De aquí surge una segunda crítica que denuncia el trasnochado apego del Presidente a una fuente de energía altamente contaminante en un momento en el que la endeble cooperación internacional concreta acuerdos para reducir la dependencia al petróleo. Un paréntesis se abre ante esta por lo demás loable crítica. Se trata de una precaución contra un desmedido “optimismo tecnológico” que crea que liberándonos del “oro negro” entraremos automáticamente en una edad verde de autos eléctricos y energías limpias, sin reparar en el hecho de que actualmente parte de la energía que mueve a esos vehículos emplea petróleo todavía, y que los mismos autos, por muy ecológicos que se declaren, requieren de baterías de litio cuya explotación dista de ser “limpia” y sustentable, y que pronto comenzará a explotarse en territorio nacional con el consejo de Bolivia.

Una tercera crítica, más ambigua pero muy popular, prevé que la gestión pública del complejo de Deer Park llevará a su deterioro y quiebra. En este caso entra un juego un maniqueísmo que, a priori, asume la ineficiencia del gobierno y la competencia de la empresa privada. Más trasnochado que el apego al petróleo es este discurso que ve, en uno u otro extremo, en lo público o lo privado, al gran Salvador o al gran Satán de la sociedad.
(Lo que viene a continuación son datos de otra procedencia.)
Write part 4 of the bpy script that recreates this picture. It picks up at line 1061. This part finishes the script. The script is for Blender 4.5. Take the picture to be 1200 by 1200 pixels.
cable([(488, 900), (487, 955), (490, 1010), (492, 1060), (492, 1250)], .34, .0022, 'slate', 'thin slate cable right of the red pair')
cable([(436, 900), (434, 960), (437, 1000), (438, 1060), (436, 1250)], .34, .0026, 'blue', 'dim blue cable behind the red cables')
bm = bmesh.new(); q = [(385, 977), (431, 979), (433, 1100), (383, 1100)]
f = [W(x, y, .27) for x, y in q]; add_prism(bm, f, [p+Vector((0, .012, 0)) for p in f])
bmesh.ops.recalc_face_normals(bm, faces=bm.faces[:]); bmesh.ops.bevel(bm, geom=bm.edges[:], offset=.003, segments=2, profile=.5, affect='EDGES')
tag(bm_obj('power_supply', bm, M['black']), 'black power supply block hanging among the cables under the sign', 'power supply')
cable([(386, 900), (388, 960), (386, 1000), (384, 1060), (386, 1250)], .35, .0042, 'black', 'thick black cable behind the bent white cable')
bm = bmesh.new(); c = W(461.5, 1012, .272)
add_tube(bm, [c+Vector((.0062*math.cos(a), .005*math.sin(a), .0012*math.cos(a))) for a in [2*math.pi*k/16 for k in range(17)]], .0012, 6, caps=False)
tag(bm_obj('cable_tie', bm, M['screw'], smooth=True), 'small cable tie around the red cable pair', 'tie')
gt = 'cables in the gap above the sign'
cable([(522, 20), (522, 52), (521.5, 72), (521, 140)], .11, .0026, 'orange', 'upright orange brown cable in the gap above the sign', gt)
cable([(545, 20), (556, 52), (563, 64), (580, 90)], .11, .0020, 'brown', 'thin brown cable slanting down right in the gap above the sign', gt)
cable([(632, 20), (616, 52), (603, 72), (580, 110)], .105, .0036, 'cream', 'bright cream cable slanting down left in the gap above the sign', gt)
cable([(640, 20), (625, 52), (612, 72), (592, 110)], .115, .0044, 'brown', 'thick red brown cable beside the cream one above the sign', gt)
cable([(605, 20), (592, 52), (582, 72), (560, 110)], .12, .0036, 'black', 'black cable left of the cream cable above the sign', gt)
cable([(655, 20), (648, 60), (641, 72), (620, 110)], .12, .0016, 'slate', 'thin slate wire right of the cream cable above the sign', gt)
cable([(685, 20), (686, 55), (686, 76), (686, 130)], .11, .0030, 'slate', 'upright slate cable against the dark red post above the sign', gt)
Personalmente creo que haríamos bien en dejar de depender lo más pronto posible del petróleo. Las ardientes lenguas de sol que queman nuestro suelo deberían bastar para proveernos con la energía necesaria, siempre y cuando estemos dispuestos a un cambio en nuestra forma de vida, lo que equivale a decir nuestra forma de consumo. Todo esfuerzo por frenar los estragos ecológicos de dos siglos de progreso impulsado por motores de combustión interna estará condenado al fracaso si no hacemos un cambio radical en nuestra forma de consumir y derrochar energía.

De concretarse la adquisición de Deer Park, pues todavía falta el aval de los reguladores norteamericanos, estaremos ante una prueba vital para todo el proyecto de la 4T: de fracasar habrán demostrado que los economistas clásicos tenían razón o, más probablemente, que la corrupción es un mal reticente y que es posible exportarlo allende fronteras. Pero si la refinería tiene éxito demostrarán que el gobierno puede ser un gestor eficiente de una empresa productiva, más aún, de un recurso estratégico en suelo extranjero. Pero este caso significaría también una prolongación, con fines sociales si se quiere pero nefasta al final, de nuestra dependencia a la contaminación para crear “progreso”. En uno u otro caso, estimado lector, el futuro próximo parece negro como el petróleo.